Cameron is not only one of my best friends, but he’s a true genius.  I say this because he not only understands the craft of storytelling (and is a hell of an editor), but he has such a wide breadth of knowledge:  he infuses his films with his interest in philosophy, anthropology, mythology, etc.  This makes his films have layers, and they are all the richer for it.  He also is one of the people I mentioned above…he revels in the energy of filmmaking with your peers and friends…He is a true collaborator, but one that has a very firm and honest vision on every film he is wanting to make, and that vision is the anchor that makes the film later be so memorable. I think we gel on a lot of interests and have similar tastes.  We’re interested in each other’s work and have each other’s backs when it comes to our art.  It also helps that our personalities (after so many projects of working together both in front or behind the camera) really click.  We have a shorthand.  We can sometimes finish each other’s sentences and often times have the same idea in the same instance.  With SOME BEASTS, he could sometimes just look at me when directing, and I could understand what he was saying.  When he shot my Cuba short film CASA DE MI MADRE for me, he was very intuitive and knows my style so well that he could anticipate in any given scene.  He knows what I want.  He knew to stay on my actress Carmen Rodriguez during her monologue with as minimal movement as possible, and that allowed her to visually control the scene with every nuance of her face.  Basically, I’d work with Cameron on anything anywhere, and he would do the same with me.  That’s a rare thing.

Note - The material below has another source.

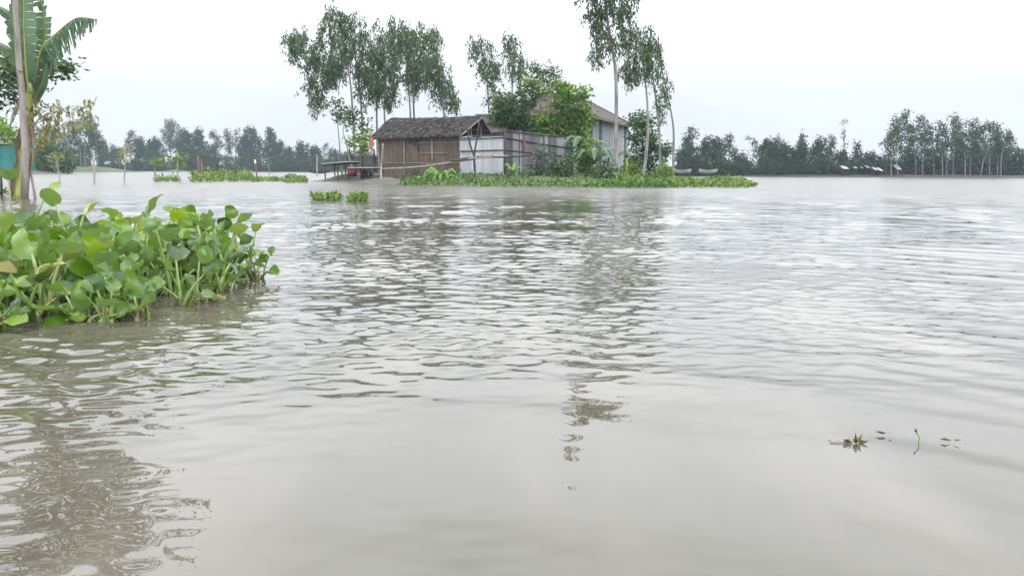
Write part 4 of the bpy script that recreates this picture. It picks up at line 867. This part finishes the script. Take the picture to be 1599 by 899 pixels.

You recently attended a workshop in Cuba led by the late Abbas Kiarostami, what did the workshop mean to you at the time?

The workshop was a jolt of electricity. I lost ten pounds and came back hungrier than ever for creating more work.  I honestly didn’t think I had a shot in hell getting in when I applied.  So it was very surreal not only getting to finally work with one of your heroes, Abbas Kiarostami…but also having the workshop in Cuba of all places!  It also didn’t hurt that one of your best friends had gotten in with you.  I had applied because I wanted to make something raw…to create something in a mere ten days…outside of my comfort zone.  That’s exactly what I got.  I had gotten too comfortable when making some of my previous shorts post-HER WILDERNESS, and I knew this would put a fire under my ass again and loosen me up.  Liliana Diaz, Juliana Revelo, and Estephania Bonnett were incredible at organizing and leading this workshop through their Black Factory Cinema group and our host school, EICTV.  Not any exaggeration, but it was one of the best experiences of my entire life.  Those ten days felt like three months in the best possible way.  Severed from any internet or phone or distractions, you were basically at a commune of like-minded people to collaborate and work on each others’ films.  Paradise.  

What does the workshop mean to you now?

In the wake of Abbas’ death only a few days ago, I’m still at a loss for words.  TASTE OF CHERRY had changed my life when I saw it back in college (as many people say), and I’m happy that I got to tell him that.  Getting to pitch him my film idea was one of the most exhilarating moments in my life.  It was simply an honor to even have met him.  Though he was somewhat ill while there, you would never know it by the way he carried himself there in Cuba.  Such a spryness, humor, and hunger to learn and create.  A gentle spirit and a brilliant poet.  There were 50 of us students there, and the biggest and best takeaway from the experience were the 50 new amazing friendships I made….all brought together to Cuba because of one man.  Such talented, wonderful friends and now we’re forever bonded by our time there together…learning from each other…learning from Abbas.

When will audiences be able to experience the fruits of this workshop?

The filmmakers are all at various stages of their films, and the group that hosted the workshop, Black Factory Cinema, is actually submitting a batch of them out to festivals…. but the filmmakers are submitting them out individually as well.  I’m in the middle of finishing the sound mix for mine, and then I hope to submit it to festivals this fall.